Fannie Mae and Freddie Mac, the government-sponsored entities that underwrite a majority of the nation’s mortgages, reported much worse than expected earnings this week.

Fannie Mae (NYSE: FNM), the largest U.S. buyer and backer of home loans, said Friday it lost $2.3 billion, or $2.54 a share, for the quarter that ended June 30. The loss compares with profit of $1.95 billion, or $1.86 a share, in the same period last year.

The announcement comes on the heels of similarly weak earnings reported earlier this week by Freddie Mac (NYSE: FRE). Freddie lost $821 million, or $1.63 a share, for the quarter. That was down from a $1.02 per share profit a year earlier.

Volatility and disruptions in the capital markets became even more pronounced in July," Daniel H. Mudd, Fannie Mae president and chief executive officer, said in a statement. "In addition, credit performance has continued to deteriorate and, based on our experience in July, we anticipate further increases in our combined loss reserves."

Fannie Mae said that more than 60 percent of its losses were from a small number of products, particularly Alt-A loans. Through recent underwriting changes, Fannie’s volume of these products has declined more than 80 percent from their peak levels. The GSE said that it has already made underwriting changes to mitigate risk characteristics that drove those losses. Fannie plans to eliminate newly originated Alt-A acquisitions by the end of the year.

“[We are] ramping up defaulted loan reviews to pursue recoveries from lenders, focusing especially on our Alt-A book,” the company said in its earnings release. “The objective is to expand loan reviews where the company incurred a loss or could incur a loss due to fraud or improper lending practices. To achieve this, we are increasing post-foreclosure loan reviews from 900 a month in January to 4,000 a month by the end of the year, expanding our quality-control reviews for targeted products and practices, and are on track to double our anti-fraud investigations this year. We expect this effort to increase our credit loss recoveries in 2008 and 2009.”

The outlook continues to be bleak for both GSEs for the next couple of years, John Jay, senior analyst at Aite Group, told insideARM. “Calling a bottom is very difficult. Real estate implosion is a slow moving train.”

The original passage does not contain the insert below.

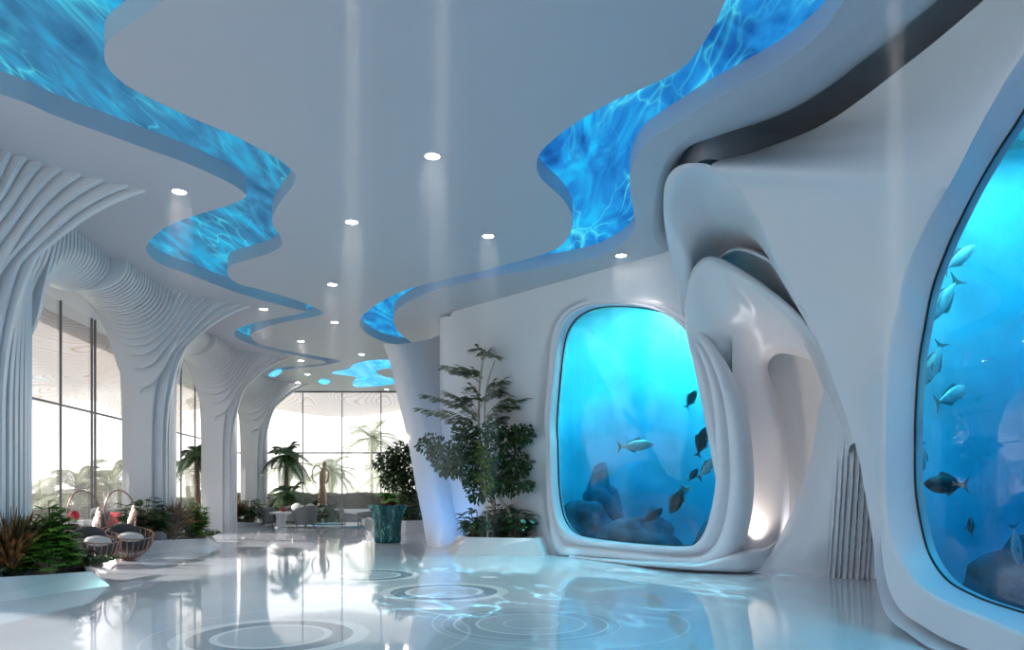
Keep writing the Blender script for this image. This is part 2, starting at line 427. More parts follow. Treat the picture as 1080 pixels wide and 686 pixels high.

Jay pointed out that there are still adjustable rate mortgages from late in 2006 and all of 2007 that have yet to reset to higher rates. When they do, it likely spells more trouble for the GSEs.

And the GSE problems aren’t limited to the current credit crunch, Jay added.

“They have such massive and continuing problems, I don’t even know where to begin,” Jay said. “Both of these are continually disappointing, they’ve had accounting scandals, senior guys being booted, and this thing coming down on their head. They both got lazy, and investors got lazy because of the implied government guarantee. No one paid attention to risk.”